By Aravind Adiga, narrated by Sartaj Garewal – Adiga’s 2017 novel purports to be about two brothers, growing up in a Mumbai slum, under the obsessive protection of their cricket-crazy father—a helicopter parent with a swinging cricket bat for a rotor blade. Adiga’s debut novel The White Tiger was such a witty, penetrating exploration of economics and capitalism and how they affect the average person (and a winner of the Man Booker Prize) that I eagerly awaited this one. If he can make economics entertaining, cricket should be a snap, right?

To read the book, it thankfully isn’t necessary to understand cricket’s impenetrable mysteries. The novel is in essence a coming-of-age story, a story of when to hold on to parental values and when to abandon them, of the choices that come the boys’ way and what they do with them, and the intrusions of fate.

There are some wonderful characters: the boys Radha Kumar and his principal rival in cricket and in life, his younger brother Manju, their clueless dad—the lowly chutney salesman Mohan—and the local cricket talent scout Tommy Sir, among many others.

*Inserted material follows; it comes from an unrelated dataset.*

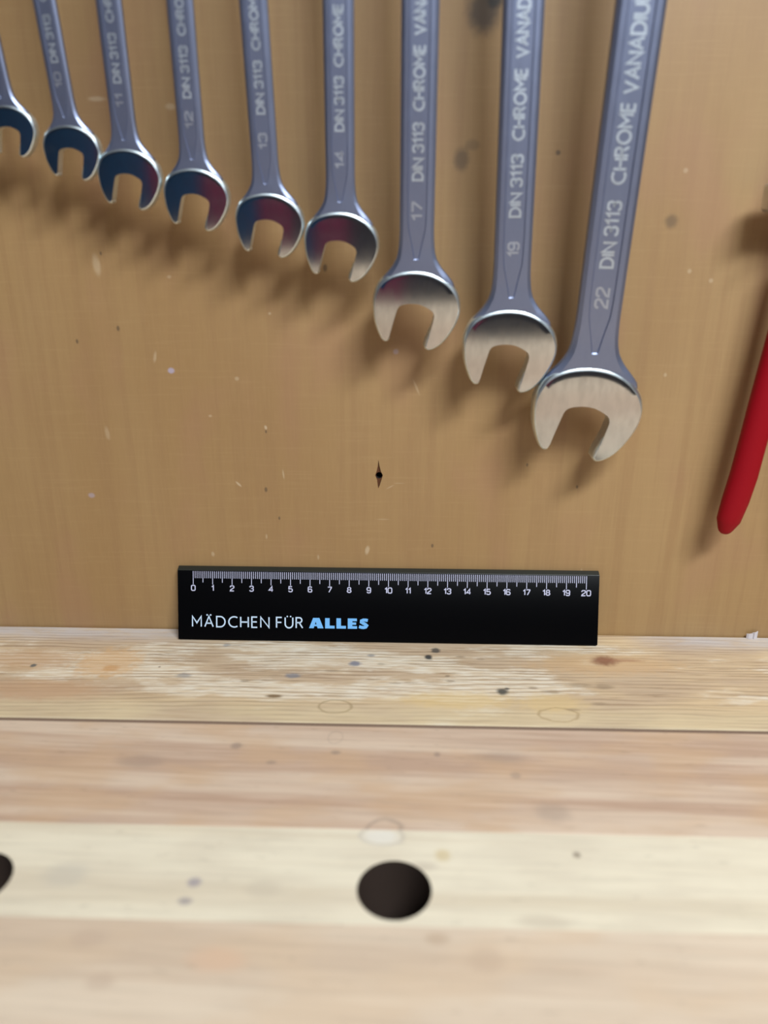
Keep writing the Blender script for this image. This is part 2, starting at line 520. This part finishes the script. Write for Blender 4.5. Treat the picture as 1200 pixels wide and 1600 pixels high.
def plank(y0, y1, material, holes=(), bevel=.06, label=None):
    """one board of the bench top, top at z 0, with drilled holes"""
    bm = bmesh.new()
    x0, x1, th = -85, 85, 5
    b = bevel
    circ = [[(hx + hr * math.cos(t * math.pi / 24), hy + hr * math.sin(t * math.pi / 24)) for t in range(48)] for hx, hy, hr in holes]
    vl = loops_face(bm, [[(x0 + b, y0 + b), (x1 - b, y0 + b), (x1 - b, y1 - b), (x0 + b, y1 - b)]] + circ, lambda p: (p[0], p[1], 0))
    top = vl[0]
    nv = [bm.verts.new((v.co.x + (b if v.co.x > 0 else -b), v.co.y + (b if v.co.y > (y0 + y1) / 2 else -b), -b)) for v in top]
    for i in range(4):
        bm.faces.new((top[i], top[(i + 1) % 4], nv[(i + 1) % 4], nv[i]))
    bot = wall_strip(bm, nv, (0, 0, -th))
    low = [wall_strip(bm, v, (0, 0, -th - b), 1) for v in vl[1:]]
    edges = []
    for lp in [bot] + low:
        for i in range(len(lp)):
            edges.append(bm.edges.get((lp[i], lp[(i + 1) % len(lp)])))
    bmesh.ops.triangle_fill(bm, edges=edges, use_beauty=True)
    bmesh.ops.recalc_face_normals(bm, faces=bm.faces)
    for f in bm.faces:
        if abs(f.normal.z) < .2 and f.calc_area() < 40:
            f.smooth = False
    o = link('plank', bm, [material, M['shaded_hole']], bench)
    o.location = (0, 0, BZ * CM)
    if label: o['label'] = label
    return o


plank(-8.16, -.05, M['pine'], (), .05, 'weathered pine board with worn white paint')
plank(-14.47, -8.40, M['beech_mid'], (), .04, 'pinkish beech board')
plank(-18.47, -14.475, M['beech_pale'], [(.59 + 13.68 * k, -17.09 + .02 * k, 1.205) for k in (-2, -1, 0, 1, 2)], .004, 'pale cream board with round dog holes')
plank(-30.0, -18.475, M['beech_front'], (), .004)
plank(-46.0, -30.005, M['beech_mid'], (), .004)
plank(-66.0, -46.005, M['beech_front'], (), .15)
bm = bmesh.new(); box(bm, -84.9, 84.9, -8.395, -8.165, 84, 87.95)      # dark strip added in the open joint, standing in for its shade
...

Years of effort are guiding the boys’ efforts to “selection day,” when just a couple of up-and-coming 17-year-olds will be chosen to play for Bombay Cricket. That one day will make the boys’ future or break their father’s heart. Possibly both.

One of the best aspects of the book is the relationship between the boys. Said Carmela Ciuraru in the San Francisco Chronicle, “Adiga superbly captures the intimacy between the two brothers, as they bicker, tease and protect each other” and as Manju struggles with his sexuality. Also entertaining were the cricket officials’ efforts to keep the father away from the playing fields. Anyone who’s been especially close to a brother or who’s observed the obsessive parents at their children’s sporting events can identify with the dilemmas of this striving family. Again, says Ciuraru, Adiga’s take is “both satirical and affectionate as he shows how the sport is less a means of lifting gifted kids out of poverty than reinforcing boundaries of privilege in rather ruthless ways.”

The book begins three years before the Selection Day in which Radha will participate and a short concluding section takes place eleven years later. As a tremendous fan of audio books, I was quite disappointed in the narration by Sartaj Garewal and believe it is at least partly responsible for my not becoming fully engaged with this book. Read a print version.